MSU’s Western Transportation Institute unveils new traveller and safety websites

Thinking Highways
By Thinking Highways November 10, 2015 16:03

MSU’s Western Transportation Institute unveils new traveller and safety websites

The Western Transportation Institute’s Roadstosafediscovery.com website

The Western Transportation Institute at Montana State University has launched two new websites – one, which was designed in conjunction with MSU’s Computer Science Department, will help travellers planning trips in the Pacific Northwest, while another will offer resources for transportation professionals nationwide working to make travel safer on rural roads.

The first site, Roadstosafediscovery.com, which launched this summer, allows visitors to view road events, weather, camera images, cautionary zones, rest areas, recreational opportunities and other travel information along Interstate 90 and I-94 from Washington to Wisconsin. Part of the North/West Passage Operations and Travel Information Integration Sharing Project, the website was developed by WTI and the Computer Science Department in close cooperation with the Montana Department of Transportation and seven other state transportation departments along the corridor.

The second website, http://ruralsafetycenter.org/, which was launched in September, comes from the National Center for Rural Road Safety, which is housed at WTI. In addition to the latest safety-oriented resources, visitors can use the website to sign up for the center’s trainings or join the distribution list for newsletters and updates.

The website is designed to put the latest information on critical road safety issues all in one easily accessible place. For transportation professionals who need to get up to speed on a particular issue, the “rural road safety topics” section offers information on everything from distracted driving, to engineering innovations, to incident management strategies.
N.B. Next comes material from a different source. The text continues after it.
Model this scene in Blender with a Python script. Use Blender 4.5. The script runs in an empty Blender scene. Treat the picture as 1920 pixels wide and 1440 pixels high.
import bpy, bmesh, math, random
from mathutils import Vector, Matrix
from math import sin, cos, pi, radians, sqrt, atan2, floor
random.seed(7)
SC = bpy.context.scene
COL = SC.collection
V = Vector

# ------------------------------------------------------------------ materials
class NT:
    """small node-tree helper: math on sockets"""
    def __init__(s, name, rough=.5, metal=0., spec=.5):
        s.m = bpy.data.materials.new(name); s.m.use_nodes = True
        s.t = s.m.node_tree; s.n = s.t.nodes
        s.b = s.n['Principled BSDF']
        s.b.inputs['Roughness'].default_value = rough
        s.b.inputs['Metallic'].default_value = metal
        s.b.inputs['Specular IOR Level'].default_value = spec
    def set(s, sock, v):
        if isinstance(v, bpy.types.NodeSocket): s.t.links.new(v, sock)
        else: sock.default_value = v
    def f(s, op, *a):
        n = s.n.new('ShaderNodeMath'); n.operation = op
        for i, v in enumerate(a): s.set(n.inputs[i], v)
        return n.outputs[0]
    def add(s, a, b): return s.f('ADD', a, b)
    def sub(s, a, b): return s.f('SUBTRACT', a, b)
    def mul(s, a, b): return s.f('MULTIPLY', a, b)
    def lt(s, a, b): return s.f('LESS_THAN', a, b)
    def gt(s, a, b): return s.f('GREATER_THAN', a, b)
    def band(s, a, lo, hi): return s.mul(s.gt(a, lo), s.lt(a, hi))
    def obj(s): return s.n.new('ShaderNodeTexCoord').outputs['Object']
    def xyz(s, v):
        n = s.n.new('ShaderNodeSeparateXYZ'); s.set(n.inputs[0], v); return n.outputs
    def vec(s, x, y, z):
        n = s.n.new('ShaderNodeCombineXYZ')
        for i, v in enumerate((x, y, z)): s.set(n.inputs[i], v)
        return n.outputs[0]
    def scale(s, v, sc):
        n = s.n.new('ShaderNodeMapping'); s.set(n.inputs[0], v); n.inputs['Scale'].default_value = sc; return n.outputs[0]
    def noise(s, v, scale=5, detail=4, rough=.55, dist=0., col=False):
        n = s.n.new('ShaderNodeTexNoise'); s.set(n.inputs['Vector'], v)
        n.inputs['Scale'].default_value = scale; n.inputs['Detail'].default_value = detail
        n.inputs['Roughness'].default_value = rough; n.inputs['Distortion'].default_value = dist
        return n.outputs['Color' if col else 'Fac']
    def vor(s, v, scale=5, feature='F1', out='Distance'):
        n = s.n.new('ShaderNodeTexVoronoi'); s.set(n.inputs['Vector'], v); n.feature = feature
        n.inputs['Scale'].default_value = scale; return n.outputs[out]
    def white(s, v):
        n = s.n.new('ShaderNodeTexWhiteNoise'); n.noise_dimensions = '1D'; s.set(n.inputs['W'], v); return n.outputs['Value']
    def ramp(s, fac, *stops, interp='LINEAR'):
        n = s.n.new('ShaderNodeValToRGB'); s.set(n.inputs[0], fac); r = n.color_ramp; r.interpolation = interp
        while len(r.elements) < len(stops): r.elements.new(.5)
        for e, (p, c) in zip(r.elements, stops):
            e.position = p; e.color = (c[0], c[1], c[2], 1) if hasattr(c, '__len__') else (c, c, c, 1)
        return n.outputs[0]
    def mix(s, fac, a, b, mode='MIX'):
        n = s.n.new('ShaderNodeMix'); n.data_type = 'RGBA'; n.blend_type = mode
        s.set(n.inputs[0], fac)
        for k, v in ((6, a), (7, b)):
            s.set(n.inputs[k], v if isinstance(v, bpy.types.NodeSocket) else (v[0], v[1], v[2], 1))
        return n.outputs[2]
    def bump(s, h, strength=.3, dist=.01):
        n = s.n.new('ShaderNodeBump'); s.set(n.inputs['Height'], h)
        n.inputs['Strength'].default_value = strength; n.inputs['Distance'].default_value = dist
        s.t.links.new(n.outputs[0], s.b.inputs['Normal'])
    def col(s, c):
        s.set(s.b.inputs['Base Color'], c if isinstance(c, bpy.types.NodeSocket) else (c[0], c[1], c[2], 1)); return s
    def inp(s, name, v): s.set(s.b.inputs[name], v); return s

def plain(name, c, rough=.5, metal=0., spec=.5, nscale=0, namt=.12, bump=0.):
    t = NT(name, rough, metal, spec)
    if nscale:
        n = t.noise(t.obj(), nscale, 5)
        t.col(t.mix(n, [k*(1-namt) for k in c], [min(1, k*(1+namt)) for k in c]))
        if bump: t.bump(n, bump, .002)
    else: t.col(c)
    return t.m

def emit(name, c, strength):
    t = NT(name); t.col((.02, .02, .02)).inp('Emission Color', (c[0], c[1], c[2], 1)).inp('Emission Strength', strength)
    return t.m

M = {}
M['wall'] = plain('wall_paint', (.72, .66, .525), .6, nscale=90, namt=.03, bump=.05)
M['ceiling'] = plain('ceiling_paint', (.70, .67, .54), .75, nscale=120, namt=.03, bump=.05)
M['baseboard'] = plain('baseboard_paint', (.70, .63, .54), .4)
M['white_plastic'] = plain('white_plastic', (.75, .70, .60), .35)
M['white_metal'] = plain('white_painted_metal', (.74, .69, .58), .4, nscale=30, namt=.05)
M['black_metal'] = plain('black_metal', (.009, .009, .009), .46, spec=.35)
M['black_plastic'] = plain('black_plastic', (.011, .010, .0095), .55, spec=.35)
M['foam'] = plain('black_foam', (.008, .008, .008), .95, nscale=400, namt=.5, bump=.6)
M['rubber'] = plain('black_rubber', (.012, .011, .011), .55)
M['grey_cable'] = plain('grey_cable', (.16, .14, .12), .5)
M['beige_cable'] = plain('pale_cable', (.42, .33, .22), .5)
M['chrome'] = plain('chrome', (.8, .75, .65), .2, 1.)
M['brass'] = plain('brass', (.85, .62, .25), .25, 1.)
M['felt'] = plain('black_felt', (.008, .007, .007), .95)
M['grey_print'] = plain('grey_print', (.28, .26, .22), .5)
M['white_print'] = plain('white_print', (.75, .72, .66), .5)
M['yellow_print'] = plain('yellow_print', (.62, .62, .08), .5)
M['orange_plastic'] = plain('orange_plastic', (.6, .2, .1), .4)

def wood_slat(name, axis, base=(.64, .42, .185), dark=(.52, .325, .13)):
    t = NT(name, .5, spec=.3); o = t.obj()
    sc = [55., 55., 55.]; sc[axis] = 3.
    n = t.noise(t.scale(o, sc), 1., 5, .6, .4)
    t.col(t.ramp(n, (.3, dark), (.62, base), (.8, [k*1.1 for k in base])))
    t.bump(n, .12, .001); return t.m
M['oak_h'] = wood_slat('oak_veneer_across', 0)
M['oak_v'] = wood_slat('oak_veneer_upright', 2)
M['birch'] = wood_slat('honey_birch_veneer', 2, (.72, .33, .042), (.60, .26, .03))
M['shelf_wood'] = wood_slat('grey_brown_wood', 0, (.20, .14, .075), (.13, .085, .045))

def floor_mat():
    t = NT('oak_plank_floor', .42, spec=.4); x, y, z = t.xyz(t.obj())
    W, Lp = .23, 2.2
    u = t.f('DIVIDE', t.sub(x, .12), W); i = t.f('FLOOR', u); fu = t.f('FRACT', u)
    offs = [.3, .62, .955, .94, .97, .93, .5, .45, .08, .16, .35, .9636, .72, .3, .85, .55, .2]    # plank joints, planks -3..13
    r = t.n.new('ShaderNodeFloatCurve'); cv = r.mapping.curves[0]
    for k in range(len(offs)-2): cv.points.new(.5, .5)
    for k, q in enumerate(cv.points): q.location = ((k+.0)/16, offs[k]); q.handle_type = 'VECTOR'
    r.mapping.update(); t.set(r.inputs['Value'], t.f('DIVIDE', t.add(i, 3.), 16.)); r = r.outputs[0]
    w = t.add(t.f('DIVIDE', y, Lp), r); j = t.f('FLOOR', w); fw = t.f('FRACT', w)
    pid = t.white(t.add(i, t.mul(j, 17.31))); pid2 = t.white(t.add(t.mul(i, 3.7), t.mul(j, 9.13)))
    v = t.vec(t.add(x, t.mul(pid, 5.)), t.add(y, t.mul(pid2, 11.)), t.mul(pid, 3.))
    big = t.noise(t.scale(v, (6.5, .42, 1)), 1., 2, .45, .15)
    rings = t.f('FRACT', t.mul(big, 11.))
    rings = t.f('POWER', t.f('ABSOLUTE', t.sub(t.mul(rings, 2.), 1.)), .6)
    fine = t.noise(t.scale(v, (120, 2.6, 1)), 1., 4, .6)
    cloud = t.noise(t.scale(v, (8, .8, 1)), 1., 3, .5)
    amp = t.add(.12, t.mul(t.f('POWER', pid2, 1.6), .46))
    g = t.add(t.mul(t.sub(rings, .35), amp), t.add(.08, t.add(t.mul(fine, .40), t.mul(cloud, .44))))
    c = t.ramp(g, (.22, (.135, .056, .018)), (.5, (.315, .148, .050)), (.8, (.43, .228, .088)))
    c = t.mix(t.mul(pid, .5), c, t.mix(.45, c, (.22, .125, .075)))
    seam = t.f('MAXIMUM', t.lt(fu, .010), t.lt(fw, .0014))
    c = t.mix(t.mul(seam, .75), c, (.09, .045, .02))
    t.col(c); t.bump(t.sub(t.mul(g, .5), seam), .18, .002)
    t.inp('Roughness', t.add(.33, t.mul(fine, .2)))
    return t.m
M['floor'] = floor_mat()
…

The “training and education” section has updates on upcoming in-person trainings created by the National Center for Rural Road Safety or offered by other organizations. Distance training opportunities, such as webinars, will also be highlighted. Registration is also open for the center’s first online training, which will provide an overview of what the center has to offer (http://ruralsafetycenter.org/training-education/safety-center-trainings/).

The National Center for Rural Road Safety opened in December 2014. Funded by the Federal Highway Administration, this center is focused on enhancing safety on rural roads by supporting local, state and tribal road owners and their stakeholders.